The Amazing Spider-Man 2



Director: Marc Webb, Starring: Andrew Garfield, Emma Stone, Jamie Foxx, Paul Giamatti

I won't bother with a spoiler alert because what could I possible spoil in summarizing a story one could easily discern from the preview. I also won't be verbose (I'll try not to be anyway) because it just plain bored me--my typical reaction to Marvel Comic adaptations.

Peter Parker's problems from the first Spider-Man continue though I couldn't remember what they were exactly and I couldn't tell if I were recalling the Tobey Maguire Spidey movies or the rebooted franchise. Does it all matter? Peter's girlfriend, cash-flow, and Aunt May troubles are the same though the villains are slightly different; this time an electrically-charged bad guy named Electro (Jamie Foxx) threatens the city, Spiderman and the power-grid.

The story involves many things at Oscorp; one CEO dies, the next assumes control, while the company develops or hopes to develop serums and high-tech gadgetry; which all threaten to fall into the wrong hands. All the villains seen in the movie are all connected to Oscorp. If you're like me, you grow sick of hearing the word Oscorp.

Electro is born, develops a destructive contempt for Spider-Man, fights him and blah ad infinitum. In Marvel adaptations, suspense is never really created because we know the hero is indestructible, which leaves him intact for sequels. The villians never really develop an edgy menace because they never have any agenda other than a single-minded hatred for the hero.

And what a weepy hero he is! Andrew Garfield's Spider-Man tears so often I thought the movie was financed by the Oxygen network. I realize he was trying to breath vulnerability into the hero to make him more empathetic but it became a bit much. Even Gwen Stacy didn't deluge us with the water-works. Maybe the radioactive spider should have bitten her instead of Peter Parker.

Aside from one significant twist at the end, nothing in the story is left to the unanticipated or unheralded. One knows where the story and characters are all headed and of course the movie lays the groudwork for the next film. The first Spider-Man series began auspiciously then gassed out quickly. The current franchise has gassed out quickly but the movie studio must sell merchandise and Taco-Bell must sell Spider-Man mugs and there must be a movie tie-in to the U.S. Postal Service and everything else, which leaves solid storytelling and thrills sadly beside the point.

Thursday, May 1, 2014

The Quiet Ones



Director: John Pogue, Starring: Jared Harris, Sam Claflin, and Olivia Cooke

What does Based on a true story mean in cinema these days? When attached to historical or dramatic films, we know the phrase is vague and fluid but how does it apply to horror flicks; stories that already stretch plausibility and our capacity to believe? If a horror film delivers the scares and administers them in an effective manner, what does it really matter if the movie is based on fact or something purported to be true? Unfortunately for The Quiet Ones it only bears a vapor-like resemblance to the "real story" and it doesn't really frighten at all. What it does do is take up screen time with the cliches most horror films can't shake and a story that doesn't bear much logical scrutiny or sense.
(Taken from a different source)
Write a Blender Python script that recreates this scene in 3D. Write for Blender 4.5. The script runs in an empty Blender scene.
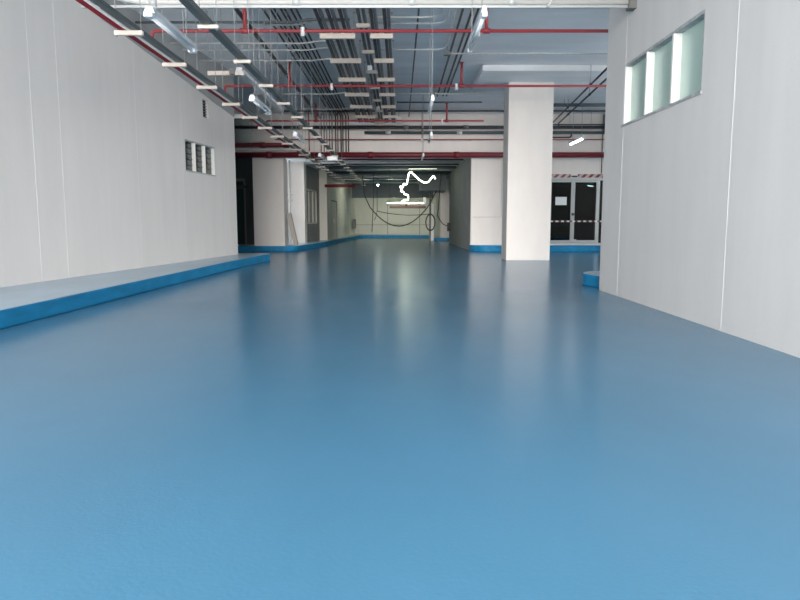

An Oxford University psychology Professor named Joseph Coupland (Jared Harris) is convinced supernatural claims can be explained as mental projections and is determined to prove his theory. When we see him in his Oxford classroom, his students become agitated over an argument on the supernatural. The students seem less Oxford material than suburban community college enrollees with British accents. One can't imagine a university of international renown like Oxford allowing a professor or class to waste time discussing the supernatural but there it is onscreen.

Coupland recruits three students to help him in his research. We learn that the subjects Coupland has filmed have had strange, frightening experiences with the supernatural and one of them; a young woman named Jane Harper (Olivia Cooke), has had her share of disturbing, unexplained brushes with the weird which Coupland insists can be readily explained by his theory. The woman has been in and out of asylums and shows no signs of improving. Coupland believes that if he can prompt Jane to project what is tormenting her, he can capture the "energy" and expel it, thus ridding her of her psychic torments.

Documenting the experiment on film is a young, naive student named Brian McNeil (Sam Claflin) who has a yen for camera work. His camera allows the movie to shift point-of-view from first person to third, mimicking the Paranormal Activity hand-held perspective horror fans have come to know.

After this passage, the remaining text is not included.